By patrick on Wednesday, December 6, 2000 - 01:02 pm:

    i cant tell you my dream.....it was a very vivid, sexual dream......

    i should ask my wife if i was dry humping the bed in my sleep.


By Hal on Wednesday, December 6, 2000 - 06:56 pm:

    Sounds like you enjoyed yourself...

    I had the samuri dream again, with the red armor... But this time we were in a field instead of in the city. It was odd because the ninja's in black would just show up out of no where... And then we would kill them...

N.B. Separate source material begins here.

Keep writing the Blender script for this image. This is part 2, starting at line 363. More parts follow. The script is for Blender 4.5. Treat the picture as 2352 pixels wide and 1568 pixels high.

    But after a while of killing we all went back to this like barn place sat down started drinking beer and watching football... In our bloody red samuri outfits, we were opening beers with our swords which all of a sudden had bottle openers on the bottoms of them...

    I think I'm going to stop sleeping.


By Dougie on Wednesday, December 6, 2000 - 07:03 pm:

    I can't sleep, that's my fucking problem. One night I'm up til 3 and get up at 6, the next night I pass out at 9 and get up at 6. Cycle continues. I don't dream. Must do something about this, not good.


By J on Thursday, December 7, 2000 - 12:23 am:

    It's the booze Dougie,welcome to my nightmare.


By Hal on Thursday, December 7, 2000 - 03:21 am:

    I don't sleep much either, kinda developed a insomnia thing back when I was in 7th grade... Just stuck with me, I sleep whenever i can, which isn't often...

    Lately some bad shit has been going down around my world... So well I've been driven to exaustion on several occasion in the last few days... Leads to these fucked dreams I'm havin...

    I could use some booze, too bad I'm not old enough to buy it... Yeah I know I could find a buyer but that takes to much time and energy for me to spend... As well as money...

    Fuck... Life sucks...


By J on Thursday, December 7, 2000 - 03:38 am:

    Just look cute when you ask someone at the Circle K or 7/11 to get it for you,it's a fact of life.


By Hal on Thursday, December 7, 2000 - 04:36 am:

    gotta have the money to buy it...

    Don't get paid till next fri... I would be all boozed up by now if I did.